~Me~

Been obsessed with books and writing since I was 8 years old. Then I lost it when I pursued writing in college. Now, I'm trying to find that drive again.

Monday, February 21, 2011

Vampire Kisses

A vampiric, gothic love novel series for freak teens like me and its main character, Raven. Although I only read a full version of only Coffin Club and the first few parts of the other books I find the series really cool and freaked. Comparing it to Twilight, Vampire Kisses is more romantic despite being a super gothic book but because of the gothness the series is a total thriller. The vampiric adventures in the series are more risky and interesting than the ones in Twilight. Those adventures is what makes it such a thriller. Reading it makes me spooked and made my heart sank as if I saw the person I love. The romance and chemistry between the two main character, Raven and Alexander, is so strong it makes you want to read more and find out what their love takes them into. If only they made a movie out of it.
The experience I had reading Vampire Kisses gave me a real feel and expression of what the book truly speaks of. Sometimes it makes me think about my crush in school and that I shouldn't just let fate decide everything for me. I have my doubts and tears about the book but its so great I wouldn't stop. Most of the time, I'd tear up because it feels like someone stabbed me in heart when I think about my crush.
Point is, Vampire Kisses is WAY more thrilling and romantic than any vampire romance novel. And I'm not just saying 'cos I'm an emo/goth.
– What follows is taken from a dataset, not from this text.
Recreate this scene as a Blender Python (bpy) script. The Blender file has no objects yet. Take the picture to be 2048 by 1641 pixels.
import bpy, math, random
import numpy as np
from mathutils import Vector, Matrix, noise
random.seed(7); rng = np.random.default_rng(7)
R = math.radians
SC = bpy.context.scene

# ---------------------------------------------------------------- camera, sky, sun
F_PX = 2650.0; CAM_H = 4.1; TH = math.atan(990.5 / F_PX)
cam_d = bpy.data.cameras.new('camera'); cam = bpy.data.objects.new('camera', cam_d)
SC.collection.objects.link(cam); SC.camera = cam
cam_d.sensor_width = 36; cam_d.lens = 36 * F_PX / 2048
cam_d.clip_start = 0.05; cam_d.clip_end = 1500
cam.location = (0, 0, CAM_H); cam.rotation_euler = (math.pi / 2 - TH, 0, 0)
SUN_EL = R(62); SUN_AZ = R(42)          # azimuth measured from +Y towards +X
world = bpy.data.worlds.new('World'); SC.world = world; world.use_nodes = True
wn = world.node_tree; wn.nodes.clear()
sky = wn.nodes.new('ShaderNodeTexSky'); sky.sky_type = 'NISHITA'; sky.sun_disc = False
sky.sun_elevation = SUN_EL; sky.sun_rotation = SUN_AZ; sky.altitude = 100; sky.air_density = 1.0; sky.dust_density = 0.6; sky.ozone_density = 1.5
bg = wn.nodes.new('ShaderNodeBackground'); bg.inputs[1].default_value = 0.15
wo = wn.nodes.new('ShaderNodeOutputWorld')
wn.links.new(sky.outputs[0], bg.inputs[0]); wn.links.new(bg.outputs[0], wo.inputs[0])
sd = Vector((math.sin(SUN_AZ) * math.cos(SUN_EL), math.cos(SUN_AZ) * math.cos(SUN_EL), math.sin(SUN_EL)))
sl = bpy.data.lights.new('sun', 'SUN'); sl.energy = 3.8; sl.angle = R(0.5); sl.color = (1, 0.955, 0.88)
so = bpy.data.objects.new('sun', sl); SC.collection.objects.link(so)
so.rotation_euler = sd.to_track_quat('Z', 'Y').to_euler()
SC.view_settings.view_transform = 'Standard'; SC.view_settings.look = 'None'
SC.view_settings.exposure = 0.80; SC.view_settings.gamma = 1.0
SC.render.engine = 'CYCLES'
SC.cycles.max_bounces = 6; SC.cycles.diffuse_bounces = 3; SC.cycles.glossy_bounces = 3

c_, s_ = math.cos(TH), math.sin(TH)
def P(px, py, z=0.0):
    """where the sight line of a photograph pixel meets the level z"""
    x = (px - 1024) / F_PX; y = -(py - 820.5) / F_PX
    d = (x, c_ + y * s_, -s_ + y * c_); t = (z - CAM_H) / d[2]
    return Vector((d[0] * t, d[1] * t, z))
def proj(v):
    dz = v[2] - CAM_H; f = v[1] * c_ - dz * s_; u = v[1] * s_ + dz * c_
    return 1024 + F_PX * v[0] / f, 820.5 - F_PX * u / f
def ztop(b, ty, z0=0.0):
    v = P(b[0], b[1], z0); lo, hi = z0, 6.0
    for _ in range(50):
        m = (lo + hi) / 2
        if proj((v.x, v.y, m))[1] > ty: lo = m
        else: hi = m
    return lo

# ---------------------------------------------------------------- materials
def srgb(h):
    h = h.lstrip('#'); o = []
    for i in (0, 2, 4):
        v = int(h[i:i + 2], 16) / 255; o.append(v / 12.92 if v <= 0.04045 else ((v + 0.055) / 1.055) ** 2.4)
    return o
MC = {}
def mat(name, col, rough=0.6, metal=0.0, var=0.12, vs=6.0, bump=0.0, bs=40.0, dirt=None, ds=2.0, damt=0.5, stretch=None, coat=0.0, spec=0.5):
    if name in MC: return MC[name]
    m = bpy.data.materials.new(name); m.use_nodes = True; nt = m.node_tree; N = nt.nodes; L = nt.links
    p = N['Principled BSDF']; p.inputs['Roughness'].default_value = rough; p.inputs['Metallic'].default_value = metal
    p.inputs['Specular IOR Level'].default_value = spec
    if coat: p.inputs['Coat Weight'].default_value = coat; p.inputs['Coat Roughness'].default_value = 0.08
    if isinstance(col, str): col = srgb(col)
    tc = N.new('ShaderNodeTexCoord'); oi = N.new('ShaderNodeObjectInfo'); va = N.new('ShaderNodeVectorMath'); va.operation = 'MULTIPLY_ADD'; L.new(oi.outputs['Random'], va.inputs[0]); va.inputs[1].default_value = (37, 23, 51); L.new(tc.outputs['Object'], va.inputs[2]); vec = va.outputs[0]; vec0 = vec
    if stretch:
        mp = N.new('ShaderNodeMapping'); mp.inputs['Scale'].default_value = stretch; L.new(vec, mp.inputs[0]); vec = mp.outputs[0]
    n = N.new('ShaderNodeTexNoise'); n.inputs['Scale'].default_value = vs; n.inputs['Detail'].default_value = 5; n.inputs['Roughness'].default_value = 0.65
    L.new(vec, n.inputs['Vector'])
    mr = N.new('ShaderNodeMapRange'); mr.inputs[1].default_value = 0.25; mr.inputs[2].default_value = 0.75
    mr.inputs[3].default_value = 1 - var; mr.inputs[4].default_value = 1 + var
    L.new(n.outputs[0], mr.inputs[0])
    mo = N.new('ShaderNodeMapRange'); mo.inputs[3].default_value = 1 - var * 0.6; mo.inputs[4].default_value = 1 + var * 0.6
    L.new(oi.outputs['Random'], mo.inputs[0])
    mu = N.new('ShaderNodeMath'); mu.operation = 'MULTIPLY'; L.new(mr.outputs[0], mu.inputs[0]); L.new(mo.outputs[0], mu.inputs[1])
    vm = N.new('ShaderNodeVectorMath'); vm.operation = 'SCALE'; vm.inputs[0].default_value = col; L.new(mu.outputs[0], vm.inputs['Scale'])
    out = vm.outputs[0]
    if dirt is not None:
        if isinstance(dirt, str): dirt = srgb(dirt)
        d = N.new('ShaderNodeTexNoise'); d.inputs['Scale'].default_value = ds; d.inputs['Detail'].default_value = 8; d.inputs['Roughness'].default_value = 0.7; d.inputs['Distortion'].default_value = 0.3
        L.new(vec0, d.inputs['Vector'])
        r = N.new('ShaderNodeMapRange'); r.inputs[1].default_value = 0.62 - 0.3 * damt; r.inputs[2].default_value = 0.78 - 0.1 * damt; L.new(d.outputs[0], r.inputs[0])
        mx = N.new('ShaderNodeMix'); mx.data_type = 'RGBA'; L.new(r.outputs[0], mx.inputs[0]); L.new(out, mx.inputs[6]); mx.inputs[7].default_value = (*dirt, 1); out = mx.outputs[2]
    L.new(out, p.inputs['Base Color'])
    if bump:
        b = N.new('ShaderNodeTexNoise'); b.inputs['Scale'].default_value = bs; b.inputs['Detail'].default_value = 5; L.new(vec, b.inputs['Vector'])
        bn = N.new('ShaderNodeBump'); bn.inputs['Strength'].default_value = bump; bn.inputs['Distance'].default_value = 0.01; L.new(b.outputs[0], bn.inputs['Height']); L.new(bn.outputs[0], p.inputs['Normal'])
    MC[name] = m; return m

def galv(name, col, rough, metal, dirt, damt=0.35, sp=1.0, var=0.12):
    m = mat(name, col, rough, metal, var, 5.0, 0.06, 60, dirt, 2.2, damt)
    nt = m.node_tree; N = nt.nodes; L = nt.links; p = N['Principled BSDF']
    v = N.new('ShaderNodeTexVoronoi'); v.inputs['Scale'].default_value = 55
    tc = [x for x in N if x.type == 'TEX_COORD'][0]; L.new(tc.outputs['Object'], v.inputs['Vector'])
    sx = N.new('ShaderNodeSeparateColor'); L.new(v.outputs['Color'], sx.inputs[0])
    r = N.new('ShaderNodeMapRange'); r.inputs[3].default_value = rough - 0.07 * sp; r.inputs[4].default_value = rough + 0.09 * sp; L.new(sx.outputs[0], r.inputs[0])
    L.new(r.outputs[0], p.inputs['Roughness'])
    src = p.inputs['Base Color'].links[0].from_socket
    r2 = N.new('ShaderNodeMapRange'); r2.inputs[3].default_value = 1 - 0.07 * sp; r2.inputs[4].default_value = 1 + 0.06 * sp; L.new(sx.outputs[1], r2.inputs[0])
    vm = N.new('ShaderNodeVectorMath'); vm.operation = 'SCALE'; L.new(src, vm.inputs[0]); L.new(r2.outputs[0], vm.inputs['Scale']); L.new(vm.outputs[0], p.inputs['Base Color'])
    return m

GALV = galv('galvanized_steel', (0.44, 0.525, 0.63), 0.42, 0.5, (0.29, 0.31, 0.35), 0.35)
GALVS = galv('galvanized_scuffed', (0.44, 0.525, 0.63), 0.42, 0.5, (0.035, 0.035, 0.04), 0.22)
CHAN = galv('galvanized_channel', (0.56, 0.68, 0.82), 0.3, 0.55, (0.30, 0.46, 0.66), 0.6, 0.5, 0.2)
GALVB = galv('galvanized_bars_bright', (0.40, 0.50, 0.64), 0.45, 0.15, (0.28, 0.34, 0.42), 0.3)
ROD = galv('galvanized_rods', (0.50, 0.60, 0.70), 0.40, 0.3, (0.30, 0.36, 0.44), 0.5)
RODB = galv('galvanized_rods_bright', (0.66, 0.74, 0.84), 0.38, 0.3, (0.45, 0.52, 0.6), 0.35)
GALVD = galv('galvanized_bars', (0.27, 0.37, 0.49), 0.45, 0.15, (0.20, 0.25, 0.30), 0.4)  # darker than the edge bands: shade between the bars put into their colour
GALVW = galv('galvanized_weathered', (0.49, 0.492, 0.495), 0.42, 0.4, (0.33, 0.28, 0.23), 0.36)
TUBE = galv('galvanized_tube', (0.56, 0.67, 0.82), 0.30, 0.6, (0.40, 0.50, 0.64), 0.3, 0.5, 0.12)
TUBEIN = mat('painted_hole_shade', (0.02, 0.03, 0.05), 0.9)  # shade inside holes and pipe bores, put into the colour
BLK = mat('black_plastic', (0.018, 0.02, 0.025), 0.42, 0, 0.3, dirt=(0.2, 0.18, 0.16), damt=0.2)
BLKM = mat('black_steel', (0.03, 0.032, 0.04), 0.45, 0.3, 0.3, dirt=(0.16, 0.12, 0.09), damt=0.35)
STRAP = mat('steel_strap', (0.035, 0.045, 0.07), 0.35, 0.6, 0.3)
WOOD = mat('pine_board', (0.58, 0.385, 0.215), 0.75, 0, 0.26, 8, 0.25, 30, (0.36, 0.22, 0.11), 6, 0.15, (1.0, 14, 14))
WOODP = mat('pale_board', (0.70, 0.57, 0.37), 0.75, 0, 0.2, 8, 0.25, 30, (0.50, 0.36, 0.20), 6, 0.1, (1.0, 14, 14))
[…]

Wednesday, February 16, 2011

Love or Like?

Like any other normal (girly) teen, I have my own messed up love story. And I'm not even sure if it is love. I bet other teens don't have to hide themselves so much from the person they adore, unlike me. Everybody's little love story doesn't hang on only one person, instead they move on to another. I guess that's like but what if they do hang on one person? Would that one person be their "true love"?
It's been more than a year since I first saw and adored my one-in-heart guy. The first time I saw him I was truly, truly speechless and almost breathless. I saw him and adored him because I thought he was almost like me-quiet, shy, mysterious, always kept to ourselves. At least, we used to be... Until the end of my first year in school I watched and stared at him every passing day I arrive at school. On my second, I didn't get much more than a glance once or twice a week.
Getting desperate, I volunteered to look after the school store so I could see him whenever he has recess. Unfortunately, he never sat on the same spot after my first day. I wasn't bummed out so I kept working. And one day made all those other days worth while. He slowly put his fingers on my palm and let go of the money when he paid for the objective papers. As an added bonus: I heard his adoringly rough but sweet voice.
The love story's quiet this year. I guess I don't wanna concentrate so much on him or he could just be being extra careful avoiding me. Go figure. From time to time, I'd see him a distant behind me or going an opposite direction from me. I was filled with disappointment. But some things just lift my spirits today. All I can say I saw him across the school field and stared him for as long as I could. I think I even saw him stare back at me with some focus and concentration.
What could my life be? All I know is I'm a total different from anybody.

Monday, February 14, 2011

Valentine's Day

In about an hour Valentine's Day would totally be over and we'd have to wait another year for the next Valentine's Day. Y'know, I had high expectations on things I know wouldn't happen on Valentine's Day. The thing is before V Day I felt as if I liked -or love?- the guy I used to have a crush on ever since I was Form 1. I don't know why I had this sudden desire to talk to him, to think about him and to see him face to face. For that reason I wasted a weekend trying to make a valentine gift that wouldn't be sent. I feel like such an idiot!
I thought it meant something when I'd see him around and heard his name, like it was a sign or somewhat. I almost dreamed about him on the night of the day when I saw him not a distant away behind me. In that almost-a-dream I saw him pull my arm and laid an unexpected kiss on my lips however in a second of that kiss, I punched him real hard he tripped and almost fell into the drain. Luckily, that sweet dream showed I caught his arm before he fell in and ran away with cheeks flushed red.
So I anticipated that scene to happen on what I had hoped to have been the most greatest day of my 15-year-old life. Unfortunately, it never happened and I was deeply disappointed. I wished he knew about it. He would've have done it if he likes me the way I like him. That way, it wouldn't be so hard for him to konw what's in my mind.